start DATA EXTRACT

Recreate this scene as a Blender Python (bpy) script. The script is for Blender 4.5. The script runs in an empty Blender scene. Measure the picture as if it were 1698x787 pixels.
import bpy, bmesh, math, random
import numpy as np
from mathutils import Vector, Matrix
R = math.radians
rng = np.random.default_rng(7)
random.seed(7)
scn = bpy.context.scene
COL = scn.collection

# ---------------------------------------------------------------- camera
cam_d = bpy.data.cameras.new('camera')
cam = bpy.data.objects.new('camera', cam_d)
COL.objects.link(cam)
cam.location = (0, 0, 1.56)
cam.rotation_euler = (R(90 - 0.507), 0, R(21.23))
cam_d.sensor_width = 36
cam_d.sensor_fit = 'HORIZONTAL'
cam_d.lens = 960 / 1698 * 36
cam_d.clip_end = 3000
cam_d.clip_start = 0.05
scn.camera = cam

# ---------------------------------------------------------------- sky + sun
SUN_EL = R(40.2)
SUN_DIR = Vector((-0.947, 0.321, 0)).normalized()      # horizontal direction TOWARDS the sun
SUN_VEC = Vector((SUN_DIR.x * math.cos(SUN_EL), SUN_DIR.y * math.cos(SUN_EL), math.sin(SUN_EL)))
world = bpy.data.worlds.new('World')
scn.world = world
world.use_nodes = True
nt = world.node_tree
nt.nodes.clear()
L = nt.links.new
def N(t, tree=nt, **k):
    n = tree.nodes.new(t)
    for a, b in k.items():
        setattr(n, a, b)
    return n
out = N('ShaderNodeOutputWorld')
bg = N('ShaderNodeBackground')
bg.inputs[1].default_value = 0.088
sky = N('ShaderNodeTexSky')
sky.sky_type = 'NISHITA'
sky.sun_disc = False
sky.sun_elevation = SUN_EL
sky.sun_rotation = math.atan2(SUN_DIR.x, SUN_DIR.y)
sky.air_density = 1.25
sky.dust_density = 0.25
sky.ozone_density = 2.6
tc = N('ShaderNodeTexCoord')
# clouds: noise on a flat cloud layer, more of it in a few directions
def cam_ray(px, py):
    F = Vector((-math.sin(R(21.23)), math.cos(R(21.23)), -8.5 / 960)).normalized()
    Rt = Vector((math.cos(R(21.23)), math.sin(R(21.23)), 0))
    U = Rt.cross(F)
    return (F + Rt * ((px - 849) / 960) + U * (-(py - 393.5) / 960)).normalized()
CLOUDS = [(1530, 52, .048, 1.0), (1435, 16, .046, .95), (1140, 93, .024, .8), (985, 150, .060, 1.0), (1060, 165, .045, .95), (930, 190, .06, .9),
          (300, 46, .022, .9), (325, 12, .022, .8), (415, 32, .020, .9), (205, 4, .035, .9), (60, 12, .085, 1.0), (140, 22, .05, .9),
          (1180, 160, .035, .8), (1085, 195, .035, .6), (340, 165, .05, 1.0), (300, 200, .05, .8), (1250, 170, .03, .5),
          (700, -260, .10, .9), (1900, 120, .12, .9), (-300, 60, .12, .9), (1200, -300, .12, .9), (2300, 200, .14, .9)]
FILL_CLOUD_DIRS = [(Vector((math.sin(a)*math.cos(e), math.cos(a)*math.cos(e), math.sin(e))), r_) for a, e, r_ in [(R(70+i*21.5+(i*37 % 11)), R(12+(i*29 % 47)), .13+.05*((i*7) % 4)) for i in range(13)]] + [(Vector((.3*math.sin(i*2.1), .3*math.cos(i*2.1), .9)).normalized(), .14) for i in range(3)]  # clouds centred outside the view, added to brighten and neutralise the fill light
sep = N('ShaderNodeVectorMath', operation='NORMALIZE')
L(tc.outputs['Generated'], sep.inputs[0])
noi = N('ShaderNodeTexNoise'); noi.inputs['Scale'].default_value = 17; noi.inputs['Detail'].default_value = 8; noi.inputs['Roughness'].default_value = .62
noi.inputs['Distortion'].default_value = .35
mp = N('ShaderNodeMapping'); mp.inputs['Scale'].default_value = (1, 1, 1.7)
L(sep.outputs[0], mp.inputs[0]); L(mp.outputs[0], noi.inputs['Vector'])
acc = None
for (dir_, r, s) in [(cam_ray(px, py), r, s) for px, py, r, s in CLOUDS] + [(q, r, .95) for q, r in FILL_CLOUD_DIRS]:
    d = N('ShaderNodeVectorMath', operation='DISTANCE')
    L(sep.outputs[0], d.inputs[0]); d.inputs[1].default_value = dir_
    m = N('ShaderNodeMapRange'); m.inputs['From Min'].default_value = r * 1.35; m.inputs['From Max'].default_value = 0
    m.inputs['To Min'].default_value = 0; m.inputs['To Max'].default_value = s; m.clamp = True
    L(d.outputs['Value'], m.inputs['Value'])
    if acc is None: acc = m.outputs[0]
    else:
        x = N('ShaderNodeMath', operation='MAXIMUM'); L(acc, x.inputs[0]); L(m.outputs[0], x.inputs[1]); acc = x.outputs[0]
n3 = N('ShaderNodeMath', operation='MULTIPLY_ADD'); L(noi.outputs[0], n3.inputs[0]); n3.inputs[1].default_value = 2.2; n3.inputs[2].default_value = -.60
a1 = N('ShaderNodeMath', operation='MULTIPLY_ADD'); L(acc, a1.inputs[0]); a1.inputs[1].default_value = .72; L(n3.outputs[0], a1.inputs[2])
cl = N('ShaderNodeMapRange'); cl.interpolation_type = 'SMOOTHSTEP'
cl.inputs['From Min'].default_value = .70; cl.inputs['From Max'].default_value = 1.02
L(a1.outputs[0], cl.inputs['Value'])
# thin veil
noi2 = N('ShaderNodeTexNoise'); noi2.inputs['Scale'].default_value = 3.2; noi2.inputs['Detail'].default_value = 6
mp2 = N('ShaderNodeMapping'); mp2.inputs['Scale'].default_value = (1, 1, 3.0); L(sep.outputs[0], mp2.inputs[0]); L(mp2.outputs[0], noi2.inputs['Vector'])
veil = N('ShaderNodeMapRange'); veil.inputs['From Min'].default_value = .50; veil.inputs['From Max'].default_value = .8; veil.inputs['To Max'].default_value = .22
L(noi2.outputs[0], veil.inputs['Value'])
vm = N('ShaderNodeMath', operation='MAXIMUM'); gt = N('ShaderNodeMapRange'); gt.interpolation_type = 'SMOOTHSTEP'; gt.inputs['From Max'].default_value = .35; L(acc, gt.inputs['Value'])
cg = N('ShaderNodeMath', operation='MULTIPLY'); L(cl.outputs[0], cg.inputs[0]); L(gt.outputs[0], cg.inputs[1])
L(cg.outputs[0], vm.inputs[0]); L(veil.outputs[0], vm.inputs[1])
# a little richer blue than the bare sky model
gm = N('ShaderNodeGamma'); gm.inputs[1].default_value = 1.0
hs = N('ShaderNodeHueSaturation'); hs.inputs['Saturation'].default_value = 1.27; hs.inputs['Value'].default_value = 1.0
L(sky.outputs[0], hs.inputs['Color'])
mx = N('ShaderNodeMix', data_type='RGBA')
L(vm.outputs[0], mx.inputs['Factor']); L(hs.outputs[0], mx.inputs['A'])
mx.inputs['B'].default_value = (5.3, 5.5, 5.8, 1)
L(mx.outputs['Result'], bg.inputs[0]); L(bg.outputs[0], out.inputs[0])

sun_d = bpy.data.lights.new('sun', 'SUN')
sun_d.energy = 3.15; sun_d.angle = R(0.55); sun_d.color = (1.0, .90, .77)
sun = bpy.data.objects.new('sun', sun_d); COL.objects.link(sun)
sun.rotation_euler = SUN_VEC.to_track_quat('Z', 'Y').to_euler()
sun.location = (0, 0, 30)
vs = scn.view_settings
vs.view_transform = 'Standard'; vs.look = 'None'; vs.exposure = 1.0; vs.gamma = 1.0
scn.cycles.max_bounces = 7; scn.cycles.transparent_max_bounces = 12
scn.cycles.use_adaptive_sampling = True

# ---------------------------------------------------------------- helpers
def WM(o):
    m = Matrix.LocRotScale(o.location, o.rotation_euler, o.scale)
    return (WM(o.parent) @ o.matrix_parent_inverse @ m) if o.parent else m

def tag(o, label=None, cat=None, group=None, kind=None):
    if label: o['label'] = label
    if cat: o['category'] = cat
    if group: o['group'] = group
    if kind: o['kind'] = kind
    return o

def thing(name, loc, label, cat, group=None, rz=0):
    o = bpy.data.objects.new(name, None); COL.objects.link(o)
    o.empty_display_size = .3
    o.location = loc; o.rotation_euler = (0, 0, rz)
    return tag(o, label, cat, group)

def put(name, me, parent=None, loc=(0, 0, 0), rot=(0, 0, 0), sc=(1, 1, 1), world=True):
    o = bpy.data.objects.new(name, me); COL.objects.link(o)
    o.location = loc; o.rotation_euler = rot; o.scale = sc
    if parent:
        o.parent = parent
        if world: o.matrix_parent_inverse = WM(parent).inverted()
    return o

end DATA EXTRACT
start DATA EXTRACT

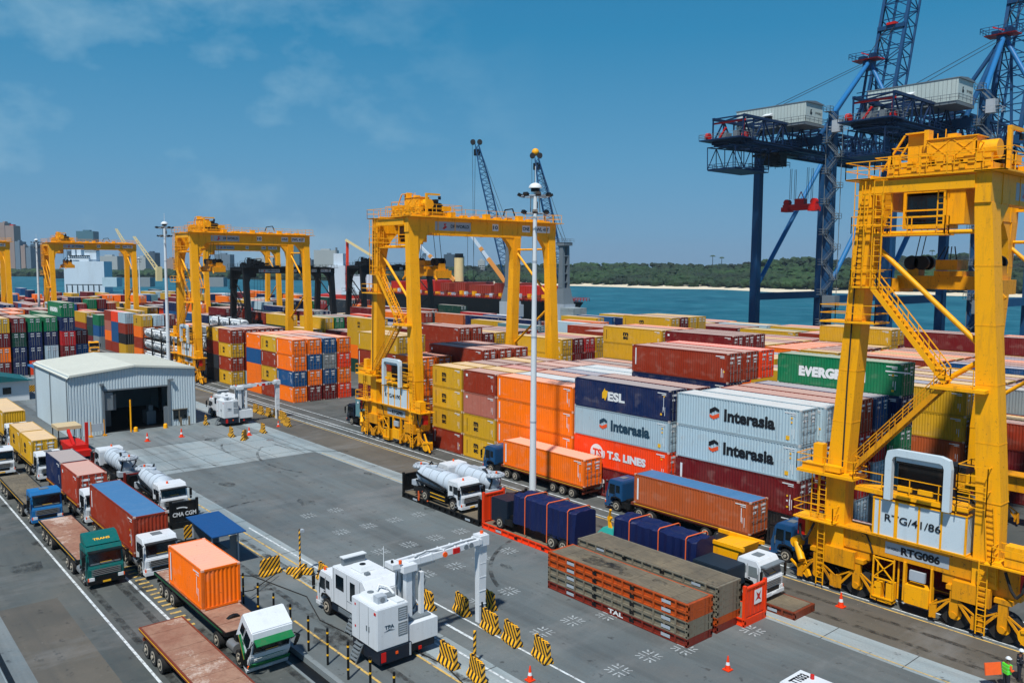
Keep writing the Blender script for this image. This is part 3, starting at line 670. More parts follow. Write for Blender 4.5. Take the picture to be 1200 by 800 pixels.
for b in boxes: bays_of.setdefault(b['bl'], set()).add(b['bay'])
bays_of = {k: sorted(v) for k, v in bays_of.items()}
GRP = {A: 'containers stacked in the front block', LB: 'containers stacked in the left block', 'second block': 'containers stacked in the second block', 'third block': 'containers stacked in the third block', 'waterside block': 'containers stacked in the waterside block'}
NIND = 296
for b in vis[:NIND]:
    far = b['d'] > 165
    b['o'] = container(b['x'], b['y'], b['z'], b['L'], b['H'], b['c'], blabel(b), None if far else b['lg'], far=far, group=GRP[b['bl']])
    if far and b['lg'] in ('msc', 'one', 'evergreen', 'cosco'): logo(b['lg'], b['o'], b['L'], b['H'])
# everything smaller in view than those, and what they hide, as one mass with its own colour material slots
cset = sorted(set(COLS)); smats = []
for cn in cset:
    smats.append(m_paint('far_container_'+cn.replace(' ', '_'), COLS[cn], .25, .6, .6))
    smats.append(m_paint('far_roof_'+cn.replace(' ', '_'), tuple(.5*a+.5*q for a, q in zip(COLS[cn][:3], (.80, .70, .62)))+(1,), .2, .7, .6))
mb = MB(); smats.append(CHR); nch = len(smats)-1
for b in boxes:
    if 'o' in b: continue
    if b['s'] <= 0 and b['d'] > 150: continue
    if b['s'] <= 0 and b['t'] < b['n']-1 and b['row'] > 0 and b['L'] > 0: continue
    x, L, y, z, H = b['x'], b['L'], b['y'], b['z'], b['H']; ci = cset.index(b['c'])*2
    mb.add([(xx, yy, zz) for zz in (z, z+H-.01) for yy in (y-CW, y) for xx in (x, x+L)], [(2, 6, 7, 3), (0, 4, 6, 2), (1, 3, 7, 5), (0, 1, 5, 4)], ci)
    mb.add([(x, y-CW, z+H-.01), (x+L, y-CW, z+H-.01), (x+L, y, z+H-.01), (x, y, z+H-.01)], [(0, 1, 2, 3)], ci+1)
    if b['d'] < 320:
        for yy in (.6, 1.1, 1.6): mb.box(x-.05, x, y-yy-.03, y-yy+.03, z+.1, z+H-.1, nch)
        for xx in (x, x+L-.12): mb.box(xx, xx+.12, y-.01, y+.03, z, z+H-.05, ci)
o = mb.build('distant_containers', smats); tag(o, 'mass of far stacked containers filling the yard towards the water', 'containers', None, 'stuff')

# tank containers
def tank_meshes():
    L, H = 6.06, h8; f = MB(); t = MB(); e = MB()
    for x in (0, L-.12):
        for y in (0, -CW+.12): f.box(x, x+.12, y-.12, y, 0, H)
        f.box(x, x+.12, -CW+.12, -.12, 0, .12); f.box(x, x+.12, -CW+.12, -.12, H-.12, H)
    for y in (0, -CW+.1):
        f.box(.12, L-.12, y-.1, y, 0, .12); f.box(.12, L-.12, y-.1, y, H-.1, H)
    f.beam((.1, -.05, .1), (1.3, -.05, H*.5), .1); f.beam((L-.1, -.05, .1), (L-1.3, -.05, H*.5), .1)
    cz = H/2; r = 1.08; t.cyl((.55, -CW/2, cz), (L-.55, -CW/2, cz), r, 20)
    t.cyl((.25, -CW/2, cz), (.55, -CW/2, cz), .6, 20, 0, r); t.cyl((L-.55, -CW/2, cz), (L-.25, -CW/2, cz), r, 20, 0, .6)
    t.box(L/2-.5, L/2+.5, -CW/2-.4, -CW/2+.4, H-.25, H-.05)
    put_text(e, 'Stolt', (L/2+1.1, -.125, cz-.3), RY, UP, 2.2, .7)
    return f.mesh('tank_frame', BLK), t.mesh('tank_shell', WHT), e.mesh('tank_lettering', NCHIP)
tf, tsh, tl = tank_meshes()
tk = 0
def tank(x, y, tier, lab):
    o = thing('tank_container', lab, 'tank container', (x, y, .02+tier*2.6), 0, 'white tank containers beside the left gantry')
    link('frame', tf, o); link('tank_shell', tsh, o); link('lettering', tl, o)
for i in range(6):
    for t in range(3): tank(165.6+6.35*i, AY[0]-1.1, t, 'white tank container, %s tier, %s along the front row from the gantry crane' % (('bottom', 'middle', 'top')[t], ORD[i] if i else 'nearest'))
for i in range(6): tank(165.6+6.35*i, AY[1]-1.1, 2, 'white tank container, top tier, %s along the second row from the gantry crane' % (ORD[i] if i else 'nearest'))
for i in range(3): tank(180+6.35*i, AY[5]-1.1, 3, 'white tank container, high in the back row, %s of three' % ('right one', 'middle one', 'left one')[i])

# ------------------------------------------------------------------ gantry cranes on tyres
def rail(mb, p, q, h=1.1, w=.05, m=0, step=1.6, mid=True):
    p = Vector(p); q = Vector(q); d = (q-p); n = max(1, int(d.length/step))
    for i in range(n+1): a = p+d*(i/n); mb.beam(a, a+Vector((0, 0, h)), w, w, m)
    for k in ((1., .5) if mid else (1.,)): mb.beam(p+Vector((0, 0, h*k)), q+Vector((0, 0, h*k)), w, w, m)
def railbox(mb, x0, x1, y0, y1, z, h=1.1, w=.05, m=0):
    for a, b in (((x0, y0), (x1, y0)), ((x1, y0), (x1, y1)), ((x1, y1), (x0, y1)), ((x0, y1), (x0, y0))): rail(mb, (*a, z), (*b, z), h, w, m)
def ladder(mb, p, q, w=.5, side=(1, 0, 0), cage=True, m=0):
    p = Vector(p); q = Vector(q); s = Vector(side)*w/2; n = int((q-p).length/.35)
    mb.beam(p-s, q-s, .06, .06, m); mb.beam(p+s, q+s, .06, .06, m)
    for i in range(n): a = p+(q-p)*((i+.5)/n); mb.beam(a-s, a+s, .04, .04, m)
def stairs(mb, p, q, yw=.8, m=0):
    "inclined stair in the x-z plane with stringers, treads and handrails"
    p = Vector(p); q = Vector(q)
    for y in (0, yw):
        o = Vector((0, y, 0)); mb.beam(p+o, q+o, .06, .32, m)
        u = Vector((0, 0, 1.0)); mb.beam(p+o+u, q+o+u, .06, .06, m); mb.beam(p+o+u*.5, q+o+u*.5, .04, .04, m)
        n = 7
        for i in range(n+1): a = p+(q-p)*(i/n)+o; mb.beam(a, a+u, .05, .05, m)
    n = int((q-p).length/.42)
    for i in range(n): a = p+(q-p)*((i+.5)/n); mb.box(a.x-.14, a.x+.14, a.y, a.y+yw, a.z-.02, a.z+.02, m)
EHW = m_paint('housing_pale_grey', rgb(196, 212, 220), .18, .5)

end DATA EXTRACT
start DATA EXTRACT

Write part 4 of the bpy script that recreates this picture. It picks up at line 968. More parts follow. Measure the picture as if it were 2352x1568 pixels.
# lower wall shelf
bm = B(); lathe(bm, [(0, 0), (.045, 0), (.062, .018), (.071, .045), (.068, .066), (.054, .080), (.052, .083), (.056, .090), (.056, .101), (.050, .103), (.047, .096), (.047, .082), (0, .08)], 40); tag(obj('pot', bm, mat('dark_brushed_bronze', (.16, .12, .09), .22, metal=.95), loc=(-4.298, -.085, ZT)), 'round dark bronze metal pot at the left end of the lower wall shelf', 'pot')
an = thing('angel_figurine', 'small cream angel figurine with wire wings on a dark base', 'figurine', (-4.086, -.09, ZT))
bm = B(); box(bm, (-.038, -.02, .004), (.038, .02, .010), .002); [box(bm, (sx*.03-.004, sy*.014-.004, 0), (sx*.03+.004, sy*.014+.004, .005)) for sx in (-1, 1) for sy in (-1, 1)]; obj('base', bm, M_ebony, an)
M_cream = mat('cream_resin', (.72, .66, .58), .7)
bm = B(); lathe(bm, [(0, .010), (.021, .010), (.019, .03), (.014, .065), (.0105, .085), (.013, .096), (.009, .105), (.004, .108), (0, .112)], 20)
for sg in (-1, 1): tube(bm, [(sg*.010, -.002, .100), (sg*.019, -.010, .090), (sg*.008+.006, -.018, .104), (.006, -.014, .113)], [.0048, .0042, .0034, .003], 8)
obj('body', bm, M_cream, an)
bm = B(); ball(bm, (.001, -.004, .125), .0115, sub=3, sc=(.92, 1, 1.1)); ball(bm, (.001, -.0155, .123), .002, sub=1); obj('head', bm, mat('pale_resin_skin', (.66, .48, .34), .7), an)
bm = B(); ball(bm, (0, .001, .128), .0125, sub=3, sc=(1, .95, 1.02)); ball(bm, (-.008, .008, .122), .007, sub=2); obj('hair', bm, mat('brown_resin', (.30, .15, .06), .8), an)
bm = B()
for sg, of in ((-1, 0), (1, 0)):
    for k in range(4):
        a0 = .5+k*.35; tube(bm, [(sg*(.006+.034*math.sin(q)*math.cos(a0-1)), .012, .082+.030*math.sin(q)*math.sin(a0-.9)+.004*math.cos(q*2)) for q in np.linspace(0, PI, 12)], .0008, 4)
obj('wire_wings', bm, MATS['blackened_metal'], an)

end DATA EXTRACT

> _DIRECTIONS FOR THIS TASK_:
From the records above, repeat exactly the lines from the one with "Recreate this scene" through the one with "COL = scn.collection", both included.

> _THE REPLY_:
Recreate this scene as a Blender Python (bpy) script. The script is for Blender 4.5. The script runs in an empty Blender scene. Measure the picture as if it were 1698x787 pixels.
import bpy, bmesh, math, random
import numpy as np
from mathutils import Vector, Matrix
R = math.radians
rng = np.random.default_rng(7)
random.seed(7)
scn = bpy.context.scene
COL = scn.collection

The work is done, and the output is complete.